Lucas’ın sözleri bitince savcı, Kedi aleyhindeki iddianamesini okumaya başladı. Bu sırada Carrê,  çantasından çıkardığı bir çikleti ağzına attı. Müstehzi bir tavırla çiğnemeye başladı.

Savcının iddianamesi yarım saatten fazla sürdü ve şu satırlarla sona erdi:

“bir Fransız vatandaşı olan Mathilda Carrê Fransa’ya ihanet etmiştir. Yanında ve emrinde çalışan bütün arkadaşlarına da ihanet etmiş; onları, kendi canını kurtarmak pahasına hapishanelere, temerküz kamplarına göndermiş, çoğunun ölümüne sebep olmuştur. Bunları bilerek ve kasten yapmıştır! Fransa’nın en büyük düşmanıyla hakiki olarak işbirliği yapmaktan çekinmemiştir. Bu sebeplerden dolayı ölüm cezasıyla cezalandırılmasını talep ederim!”

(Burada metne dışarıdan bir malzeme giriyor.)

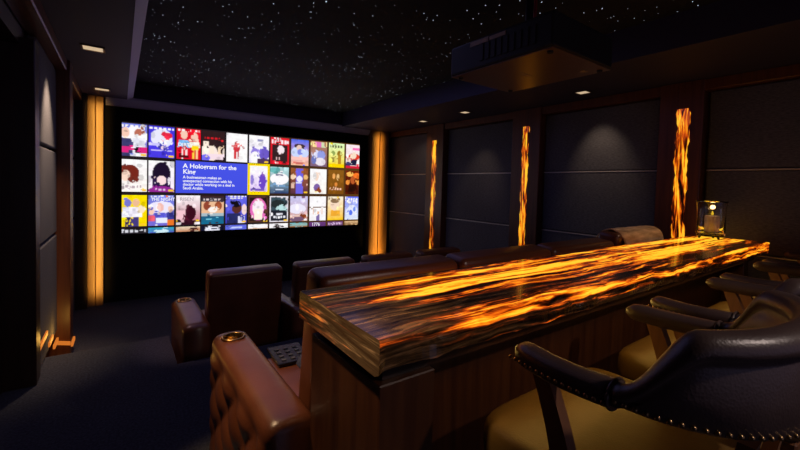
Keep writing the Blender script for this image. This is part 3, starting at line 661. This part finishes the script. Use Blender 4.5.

Savcı, okumasını bitirdiği zaman Carrê hala ağzındaki sakızı çiğnemekle meşguldü!

Hakim heyeti karar vermek üzere birkaç dakika müzakereye çekildi. Celse tekrar açıldığı zaman karar okundu:

“Vatana ihanet suçu katiyetle sabit olduğundan Mathilda Carrê ölüm cezasına çarptırılmıştır.”

Ertesi gün, Kedi’nin avukatı Maitre Naut, Carrê’nin cezasının hafifletilmesi için Fransa Cumhurbaşkanına hitaben bir istida yazdı. Kedi’nin bütün hizmetlerini birer birer anlatarak idamdan affını istedi.

Bu müracaat hemen tesirini gösterdi. Mayıs 1949 tarihinde Carrê’nin cezası, müebbet hapse çevrildi. Kedi, yine hapishanedeki hücresine iade edildi. Burada 1954 senesinin yaz mevsimine kadar on iki sene çile doldurdu. Bu çilesi kâfi görülmüş olmalı ki bir sabah birdenbire af emri çıktı. Tahliye edilip evine gönderildi….

Bu gün halâ Gobelins Caddesindeki küçük dairesinde yapayalnız ıstıraplarıyla başbaşa oturmaktadır. Çektiği azabın tesiriyle çökmüş, bitkin bir hale gelmiştir. Hastadır. Gözlerinin görüşü zayıflamıştır. Fakat hiç olmazsa serbesttir ve hayattadır. İhanet ettiği arkadaşları gibi düşman işkenceleri altında inleyerek can vermemiştir.